Below you will find a set of lines. Repeat them all exactly.

Data block.
■ ■ ■

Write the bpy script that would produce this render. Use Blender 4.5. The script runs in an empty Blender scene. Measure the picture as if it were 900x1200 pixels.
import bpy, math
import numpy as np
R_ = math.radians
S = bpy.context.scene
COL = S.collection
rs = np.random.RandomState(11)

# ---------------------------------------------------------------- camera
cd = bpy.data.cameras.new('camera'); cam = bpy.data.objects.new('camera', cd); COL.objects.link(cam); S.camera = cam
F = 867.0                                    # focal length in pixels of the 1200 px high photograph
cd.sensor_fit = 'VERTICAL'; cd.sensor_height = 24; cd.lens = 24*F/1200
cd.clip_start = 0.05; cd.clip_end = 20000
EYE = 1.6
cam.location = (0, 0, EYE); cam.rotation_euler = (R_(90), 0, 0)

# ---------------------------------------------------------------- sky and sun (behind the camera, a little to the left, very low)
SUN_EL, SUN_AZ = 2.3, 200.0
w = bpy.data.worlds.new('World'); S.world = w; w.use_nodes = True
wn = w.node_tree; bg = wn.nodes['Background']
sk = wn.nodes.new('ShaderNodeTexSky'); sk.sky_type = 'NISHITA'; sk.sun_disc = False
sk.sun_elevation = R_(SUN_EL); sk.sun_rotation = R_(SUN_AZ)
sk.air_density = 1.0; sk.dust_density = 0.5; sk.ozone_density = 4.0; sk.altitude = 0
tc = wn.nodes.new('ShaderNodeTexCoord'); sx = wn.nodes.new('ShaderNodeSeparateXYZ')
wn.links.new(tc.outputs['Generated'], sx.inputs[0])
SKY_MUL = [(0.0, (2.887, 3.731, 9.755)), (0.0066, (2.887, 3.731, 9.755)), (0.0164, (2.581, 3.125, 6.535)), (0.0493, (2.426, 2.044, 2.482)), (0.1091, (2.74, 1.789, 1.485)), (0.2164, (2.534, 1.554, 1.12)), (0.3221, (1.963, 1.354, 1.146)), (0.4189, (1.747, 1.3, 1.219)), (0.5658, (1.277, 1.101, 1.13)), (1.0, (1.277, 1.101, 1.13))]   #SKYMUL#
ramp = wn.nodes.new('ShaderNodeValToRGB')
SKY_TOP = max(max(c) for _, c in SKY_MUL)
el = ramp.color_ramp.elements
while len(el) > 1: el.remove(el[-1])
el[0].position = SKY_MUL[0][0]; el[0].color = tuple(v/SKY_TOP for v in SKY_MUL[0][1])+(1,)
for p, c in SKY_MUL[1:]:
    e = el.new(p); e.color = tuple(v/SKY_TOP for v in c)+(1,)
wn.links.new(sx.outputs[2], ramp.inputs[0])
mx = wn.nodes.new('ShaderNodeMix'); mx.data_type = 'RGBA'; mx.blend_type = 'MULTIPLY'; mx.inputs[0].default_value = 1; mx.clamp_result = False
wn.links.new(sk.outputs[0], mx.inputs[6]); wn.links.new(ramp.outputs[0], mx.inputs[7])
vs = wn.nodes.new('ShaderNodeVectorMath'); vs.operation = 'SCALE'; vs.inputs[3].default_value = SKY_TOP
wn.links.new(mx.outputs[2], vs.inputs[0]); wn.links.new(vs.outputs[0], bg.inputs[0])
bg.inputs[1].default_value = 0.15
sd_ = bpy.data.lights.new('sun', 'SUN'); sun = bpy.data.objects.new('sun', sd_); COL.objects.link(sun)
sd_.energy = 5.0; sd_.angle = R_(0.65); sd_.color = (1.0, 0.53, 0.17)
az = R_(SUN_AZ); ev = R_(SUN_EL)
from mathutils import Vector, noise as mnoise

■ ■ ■

Response for this exercise.
Write the bpy script that would produce this render. Use Blender 4.5. The script runs in an empty Blender scene. Measure the picture as if it were 900x1200 pixels.
import bpy, math
import numpy as np
R_ = math.radians
S = bpy.context.scene
COL = S.collection
rs = np.random.RandomState(11)

# ---------------------------------------------------------------- camera
cd = bpy.data.cameras.new('camera'); cam = bpy.data.objects.new('camera', cd); COL.objects.link(cam); S.camera = cam
F = 867.0                                    # focal length in pixels of the 1200 px high photograph
cd.sensor_fit = 'VERTICAL'; cd.sensor_height = 24; cd.lens = 24*F/1200
cd.clip_start = 0.05; cd.clip_end = 20000
EYE = 1.6
cam.location = (0, 0, EYE); cam.rotation_euler = (R_(90), 0, 0)

# ---------------------------------------------------------------- sky and sun (behind the camera, a little to the left, very low)
SUN_EL, SUN_AZ = 2.3, 200.0
w = bpy.data.worlds.new('World'); S.world = w; w.use_nodes = True
wn = w.node_tree; bg = wn.nodes['Background']
sk = wn.nodes.new('ShaderNodeTexSky'); sk.sky_type = 'NISHITA'; sk.sun_disc = False
sk.sun_elevation = R_(SUN_EL); sk.sun_rotation = R_(SUN_AZ)
sk.air_density = 1.0; sk.dust_density = 0.5; sk.ozone_density = 4.0; sk.altitude = 0
tc = wn.nodes.new('ShaderNodeTexCoord'); sx = wn.nodes.new('ShaderNodeSeparateXYZ')
wn.links.new(tc.outputs['Generated'], sx.inputs[0])
SKY_MUL = [(0.0, (2.887, 3.731, 9.755)), (0.0066, (2.887, 3.731, 9.755)), (0.0164, (2.581, 3.125, 6.535)), (0.0493, (2.426, 2.044, 2.482)), (0.1091, (2.74, 1.789, 1.485)), (0.2164, (2.534, 1.554, 1.12)), (0.3221, (1.963, 1.354, 1.146)), (0.4189, (1.747, 1.3, 1.219)), (0.5658, (1.277, 1.101, 1.13)), (1.0, (1.277, 1.101, 1.13))]   #SKYMUL#
ramp = wn.nodes.new('ShaderNodeValToRGB')
SKY_TOP = max(max(c) for _, c in SKY_MUL)
el = ramp.color_ramp.elements
while len(el) > 1: el.remove(el[-1])
el[0].position = SKY_MUL[0][0]; el[0].color = tuple(v/SKY_TOP for v in SKY_MUL[0][1])+(1,)
for p, c in SKY_MUL[1:]:
    e = el.new(p); e.color = tuple(v/SKY_TOP for v in c)+(1,)
wn.links.new(sx.outputs[2], ramp.inputs[0])
mx = wn.nodes.new('ShaderNodeMix'); mx.data_type = 'RGBA'; mx.blend_type = 'MULTIPLY'; mx.inputs[0].default_value = 1; mx.clamp_result = False
wn.links.new(sk.outputs[0], mx.inputs[6]); wn.links.new(ramp.outputs[0], mx.inputs[7])
vs = wn.nodes.new('ShaderNodeVectorMath'); vs.operation = 'SCALE'; vs.inputs[3].default_value = SKY_TOP
wn.links.new(mx.outputs[2], vs.inputs[0]); wn.links.new(vs.outputs[0], bg.inputs[0])
bg.inputs[1].default_value = 0.15
sd_ = bpy.data.lights.new('sun', 'SUN'); sun = bpy.data.objects.new('sun', sd_); COL.objects.link(sun)
sd_.energy = 5.0; sd_.angle = R_(0.65); sd_.color = (1.0, 0.53, 0.17)
az = R_(SUN_AZ); ev = R_(SUN_EL)
from mathutils import Vector, noise as mnoise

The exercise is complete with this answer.